A cette époque, la toge du constitutionnaliste était portée comme un manteau de vertu. On citait Montesquieu, Rousseau, Sieyès ou Kelsen avec des accents sacerdotaux, invoquant l’État de droit, la limitation des mandats, la séparation des pouvoirs, la souveraineté du peuple. Les auditoires vibraient alors au rythme d’une foi civique : la Constitution était l’évangile de la République, et ces hommes en étaient les prêtres.
Mais c’était avant. Avant que la République du ventre, selon l’expression de Kambere, ne les enrôle dans son clergé politique sous le règne de Félix Tshisekedi. Les voilà désormais métamorphosés en marchands de clauses prétendument intangibles, en alchimistes du texte fondamental, s’évertuant à rendre révisable ce que le constituant avait voulu irrévocable.
En créant entre eux une “Association des constitutionnalistes de l’Union sacrée”, ces professeurs du droit ont constitué une confrérie d’exégètes zélés dont la mission ne souffre plus d’ambiguïté : disserter de la Constitution, non pour la défendre, mais pour en rédiger l’oraison funèbre.
A force de tourner autour de la mangeoire du pouvoir, observe ironiquement Kambere, ils finiront par confondre la science du droit avec la science du repas. Autrefois, leurs tribunes faisaient trembler les murs du Palais du peuple sous Joseph Kabila ; aujourd’hui, ces mêmes voix, qui jadis invoquaient la morale républicaine, se font les chantres d’un régime dont elles redoutent de perdre les grâces.
Ils tremblent à l’idée de voir s’effondrer leurs nominations et applaudissent des décisions indignes, telles que la condamnation d’un homme qui fut, paradoxalement, l’artisan de la première alternance pacifique et démocratique au sommet de l’État.
Kambere rappelle avec une ironie mordante que Joseph Kabila, en assumant sans fard la transmission du pouvoir, avait consolidé les fondations du constitutionnalisme congolais. Ironie du sort : ceux-là mêmes qui s’en réclamaient hier en deviennent aujourd’hui les fossoyeurs.
Jadis défenseurs de la limitation des mandats comme pilier de la démocratie, ils s’appliquent désormais à en démontrer la « souplesse philosophique ». Leur nouveau catéchisme ? « La Constitution n’est pas un carcan, mais un instrument évolutif au service du progrès » formule élégante pour masquer leur soumission à la volonté du prince du jour, le roi-soleil de la Cité de l’Union sacrée : Fatshi Béton.
Parmi les plus zélés de ces renégats, Kambere cite André Mbata lui-même, devenu lecteur fervent de communiqués officiels avec la dévotion d’un novice du pouvoir, et Jacques Djoli, rapporteur de l’Assemblée nationale, miraculeusement rescapé d’une motion contre son président Vital Kamerhe.
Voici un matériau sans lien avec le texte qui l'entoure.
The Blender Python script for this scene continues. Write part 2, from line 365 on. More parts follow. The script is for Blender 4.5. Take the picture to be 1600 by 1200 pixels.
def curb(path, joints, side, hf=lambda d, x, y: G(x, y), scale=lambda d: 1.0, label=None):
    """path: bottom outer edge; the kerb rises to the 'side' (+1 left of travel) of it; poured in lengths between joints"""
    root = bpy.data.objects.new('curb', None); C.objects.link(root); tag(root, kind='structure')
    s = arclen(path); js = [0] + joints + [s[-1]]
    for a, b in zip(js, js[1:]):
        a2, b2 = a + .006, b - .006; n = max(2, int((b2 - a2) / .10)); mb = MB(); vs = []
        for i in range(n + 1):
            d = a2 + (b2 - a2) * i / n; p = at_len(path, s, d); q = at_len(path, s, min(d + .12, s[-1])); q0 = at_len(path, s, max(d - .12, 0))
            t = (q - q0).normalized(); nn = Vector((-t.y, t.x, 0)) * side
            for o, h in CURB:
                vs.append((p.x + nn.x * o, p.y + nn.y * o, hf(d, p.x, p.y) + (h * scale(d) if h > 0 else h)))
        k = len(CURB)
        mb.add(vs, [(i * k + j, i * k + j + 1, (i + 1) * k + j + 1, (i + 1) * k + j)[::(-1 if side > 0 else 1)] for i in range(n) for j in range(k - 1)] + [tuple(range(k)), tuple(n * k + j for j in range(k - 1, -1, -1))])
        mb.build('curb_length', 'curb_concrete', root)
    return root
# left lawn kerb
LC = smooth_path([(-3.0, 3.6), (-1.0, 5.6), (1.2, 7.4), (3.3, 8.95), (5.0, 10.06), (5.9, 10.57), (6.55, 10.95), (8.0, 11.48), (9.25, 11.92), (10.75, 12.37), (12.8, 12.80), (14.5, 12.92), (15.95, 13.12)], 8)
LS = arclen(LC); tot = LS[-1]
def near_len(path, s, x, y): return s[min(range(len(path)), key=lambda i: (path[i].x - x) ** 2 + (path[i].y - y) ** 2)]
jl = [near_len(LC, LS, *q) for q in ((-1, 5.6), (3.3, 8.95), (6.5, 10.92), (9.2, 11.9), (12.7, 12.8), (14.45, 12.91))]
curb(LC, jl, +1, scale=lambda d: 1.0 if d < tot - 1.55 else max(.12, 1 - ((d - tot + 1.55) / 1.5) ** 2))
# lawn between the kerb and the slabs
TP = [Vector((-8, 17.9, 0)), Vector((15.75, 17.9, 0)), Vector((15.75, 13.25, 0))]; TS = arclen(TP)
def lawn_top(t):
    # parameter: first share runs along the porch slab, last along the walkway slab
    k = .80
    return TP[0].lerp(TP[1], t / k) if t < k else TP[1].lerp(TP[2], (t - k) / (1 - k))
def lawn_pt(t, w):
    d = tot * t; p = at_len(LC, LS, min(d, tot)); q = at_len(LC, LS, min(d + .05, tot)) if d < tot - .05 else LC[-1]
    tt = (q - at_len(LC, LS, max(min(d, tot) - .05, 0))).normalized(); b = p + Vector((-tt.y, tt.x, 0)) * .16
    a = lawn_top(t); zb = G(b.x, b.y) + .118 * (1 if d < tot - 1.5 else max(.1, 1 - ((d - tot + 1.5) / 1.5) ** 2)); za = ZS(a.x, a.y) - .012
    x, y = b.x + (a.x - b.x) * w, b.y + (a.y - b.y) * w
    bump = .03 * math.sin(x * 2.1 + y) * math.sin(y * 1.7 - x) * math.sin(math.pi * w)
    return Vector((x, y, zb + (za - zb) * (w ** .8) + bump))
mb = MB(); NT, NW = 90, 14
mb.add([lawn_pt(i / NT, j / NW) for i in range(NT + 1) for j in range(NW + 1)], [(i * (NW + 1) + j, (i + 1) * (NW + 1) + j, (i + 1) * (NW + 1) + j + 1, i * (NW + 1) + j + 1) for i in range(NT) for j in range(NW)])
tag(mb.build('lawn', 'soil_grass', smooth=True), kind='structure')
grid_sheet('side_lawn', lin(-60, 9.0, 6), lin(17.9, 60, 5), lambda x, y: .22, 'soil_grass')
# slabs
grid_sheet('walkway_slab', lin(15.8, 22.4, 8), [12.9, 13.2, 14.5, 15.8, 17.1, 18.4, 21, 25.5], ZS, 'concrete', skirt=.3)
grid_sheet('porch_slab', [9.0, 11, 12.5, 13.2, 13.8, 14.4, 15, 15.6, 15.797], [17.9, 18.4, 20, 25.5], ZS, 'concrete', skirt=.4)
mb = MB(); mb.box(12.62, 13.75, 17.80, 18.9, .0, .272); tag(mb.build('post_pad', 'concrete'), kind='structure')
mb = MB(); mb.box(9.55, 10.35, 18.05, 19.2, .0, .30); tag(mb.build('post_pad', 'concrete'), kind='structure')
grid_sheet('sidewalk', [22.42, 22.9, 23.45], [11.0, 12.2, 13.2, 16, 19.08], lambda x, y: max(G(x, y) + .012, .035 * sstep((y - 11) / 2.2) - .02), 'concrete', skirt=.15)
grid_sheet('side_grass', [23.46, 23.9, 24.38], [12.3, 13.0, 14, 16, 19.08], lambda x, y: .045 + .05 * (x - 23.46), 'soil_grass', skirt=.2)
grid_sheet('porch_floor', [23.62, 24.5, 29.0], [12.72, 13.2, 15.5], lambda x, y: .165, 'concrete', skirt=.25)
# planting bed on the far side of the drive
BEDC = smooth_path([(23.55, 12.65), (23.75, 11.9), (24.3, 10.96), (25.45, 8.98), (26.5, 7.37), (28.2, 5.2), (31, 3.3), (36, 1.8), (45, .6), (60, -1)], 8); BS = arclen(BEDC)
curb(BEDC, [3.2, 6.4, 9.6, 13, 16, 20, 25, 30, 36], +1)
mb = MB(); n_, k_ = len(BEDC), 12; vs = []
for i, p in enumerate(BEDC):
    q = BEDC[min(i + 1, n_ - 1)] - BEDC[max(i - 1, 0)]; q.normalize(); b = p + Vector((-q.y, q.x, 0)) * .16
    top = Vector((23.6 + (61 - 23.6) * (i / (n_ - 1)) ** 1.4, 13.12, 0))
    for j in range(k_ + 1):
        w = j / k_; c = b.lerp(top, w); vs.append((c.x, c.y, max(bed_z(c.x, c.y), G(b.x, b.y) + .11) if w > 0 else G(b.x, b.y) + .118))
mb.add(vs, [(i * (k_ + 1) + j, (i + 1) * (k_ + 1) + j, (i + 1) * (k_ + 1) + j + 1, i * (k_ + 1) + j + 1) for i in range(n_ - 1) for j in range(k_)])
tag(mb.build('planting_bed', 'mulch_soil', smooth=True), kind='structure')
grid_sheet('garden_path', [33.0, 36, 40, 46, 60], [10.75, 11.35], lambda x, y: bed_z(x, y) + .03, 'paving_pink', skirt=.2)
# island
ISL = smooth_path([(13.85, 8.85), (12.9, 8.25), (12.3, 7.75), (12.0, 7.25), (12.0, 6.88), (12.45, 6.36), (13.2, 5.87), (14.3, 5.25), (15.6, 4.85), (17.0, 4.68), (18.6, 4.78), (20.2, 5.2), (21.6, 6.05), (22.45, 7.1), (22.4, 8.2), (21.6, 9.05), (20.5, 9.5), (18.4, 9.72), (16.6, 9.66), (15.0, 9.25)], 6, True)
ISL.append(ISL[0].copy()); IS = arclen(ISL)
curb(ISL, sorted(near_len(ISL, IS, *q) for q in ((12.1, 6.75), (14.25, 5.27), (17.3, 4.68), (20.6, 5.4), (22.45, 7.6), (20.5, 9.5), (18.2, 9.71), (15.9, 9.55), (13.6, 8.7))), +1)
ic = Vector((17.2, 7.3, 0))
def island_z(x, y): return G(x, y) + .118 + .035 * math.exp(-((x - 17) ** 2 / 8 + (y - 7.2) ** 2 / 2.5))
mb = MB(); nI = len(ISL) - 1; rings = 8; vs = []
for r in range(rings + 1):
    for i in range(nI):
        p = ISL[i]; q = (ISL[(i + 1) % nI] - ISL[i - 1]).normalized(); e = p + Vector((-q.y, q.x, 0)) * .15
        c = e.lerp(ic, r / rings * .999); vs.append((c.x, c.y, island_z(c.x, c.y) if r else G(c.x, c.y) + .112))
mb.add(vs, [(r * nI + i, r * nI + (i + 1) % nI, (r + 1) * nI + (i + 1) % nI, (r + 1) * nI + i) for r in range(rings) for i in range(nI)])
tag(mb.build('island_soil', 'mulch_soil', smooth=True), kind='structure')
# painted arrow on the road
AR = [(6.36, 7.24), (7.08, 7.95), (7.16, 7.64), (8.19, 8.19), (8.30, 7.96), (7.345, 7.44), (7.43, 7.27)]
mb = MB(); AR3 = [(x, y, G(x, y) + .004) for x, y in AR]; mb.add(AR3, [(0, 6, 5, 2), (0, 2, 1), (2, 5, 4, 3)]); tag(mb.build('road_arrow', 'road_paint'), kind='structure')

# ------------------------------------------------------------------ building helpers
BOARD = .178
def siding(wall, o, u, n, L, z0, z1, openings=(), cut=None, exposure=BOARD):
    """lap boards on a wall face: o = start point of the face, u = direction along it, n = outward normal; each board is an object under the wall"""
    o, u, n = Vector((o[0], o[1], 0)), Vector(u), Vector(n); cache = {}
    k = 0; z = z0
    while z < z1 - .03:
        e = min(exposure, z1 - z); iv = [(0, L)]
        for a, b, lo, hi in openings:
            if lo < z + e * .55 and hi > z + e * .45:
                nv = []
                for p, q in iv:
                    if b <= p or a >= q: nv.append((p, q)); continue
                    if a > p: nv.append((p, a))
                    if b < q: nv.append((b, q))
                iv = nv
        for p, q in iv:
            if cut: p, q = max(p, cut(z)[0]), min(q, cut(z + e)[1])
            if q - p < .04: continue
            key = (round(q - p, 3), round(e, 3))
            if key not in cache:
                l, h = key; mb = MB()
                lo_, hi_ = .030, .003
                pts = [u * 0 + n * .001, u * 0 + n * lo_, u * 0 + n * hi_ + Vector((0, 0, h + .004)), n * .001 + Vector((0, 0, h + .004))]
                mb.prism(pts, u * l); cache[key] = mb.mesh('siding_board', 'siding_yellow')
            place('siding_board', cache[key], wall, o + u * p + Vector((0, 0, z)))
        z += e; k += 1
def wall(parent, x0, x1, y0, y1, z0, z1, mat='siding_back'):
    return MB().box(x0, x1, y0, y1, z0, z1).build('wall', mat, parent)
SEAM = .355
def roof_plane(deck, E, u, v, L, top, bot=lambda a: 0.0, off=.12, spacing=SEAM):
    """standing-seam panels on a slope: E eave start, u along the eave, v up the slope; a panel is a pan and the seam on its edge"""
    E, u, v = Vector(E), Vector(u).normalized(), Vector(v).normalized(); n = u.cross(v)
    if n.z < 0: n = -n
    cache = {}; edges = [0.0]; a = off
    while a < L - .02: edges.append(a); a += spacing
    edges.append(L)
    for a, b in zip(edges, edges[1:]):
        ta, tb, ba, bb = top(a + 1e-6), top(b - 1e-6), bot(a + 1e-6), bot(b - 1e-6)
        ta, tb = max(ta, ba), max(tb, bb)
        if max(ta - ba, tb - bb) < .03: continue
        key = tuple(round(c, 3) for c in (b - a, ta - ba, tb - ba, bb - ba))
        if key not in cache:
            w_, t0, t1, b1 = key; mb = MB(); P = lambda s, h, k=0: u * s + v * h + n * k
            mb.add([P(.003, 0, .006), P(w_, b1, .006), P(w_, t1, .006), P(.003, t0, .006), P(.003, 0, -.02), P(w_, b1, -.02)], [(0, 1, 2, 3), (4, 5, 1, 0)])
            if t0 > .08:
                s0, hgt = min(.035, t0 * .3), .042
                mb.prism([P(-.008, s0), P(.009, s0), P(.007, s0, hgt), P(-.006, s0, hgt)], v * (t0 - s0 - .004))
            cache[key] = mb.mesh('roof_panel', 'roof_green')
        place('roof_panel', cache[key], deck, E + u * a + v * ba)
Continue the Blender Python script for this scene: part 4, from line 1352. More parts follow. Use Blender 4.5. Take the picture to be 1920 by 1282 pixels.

Ce dernier, dans un accès d’auto-préservation, alla jusqu’à qualifier Joseph Kabila de « produit périmé », renonçant ainsi à toute dignité scientifique pour mériter les faveurs de la majorité.
Avec le communiqué du professeur Mbata, conclut Kambere, la comédie institutionnelle atteint son paroxysme : le Parlement, naguère temple du débat républicain, n’est plus qu’un décor vide où le pouvoir exécute sa propre liturgie.
Le peuple, lui, regarde en silence mais son silence est mémoire. Car même ceux qui n’ont jamais ouvert un code savent aujourd’hui distinguer le droit du peuple du droit du pouvoir.
Lorsqu’un professeur de droit constitutionnel abdique son indépendance pour devenir le griot d’un régime enivré d’éternité, il cesse d’être un constitutionnaliste : il devient fonctionnaire de la dérive. Le vrai constitutionnaliste, lui, demeure du côté de la Loi contre la folie du pouvoir, du côté du peuple contre l’ivresse du trône.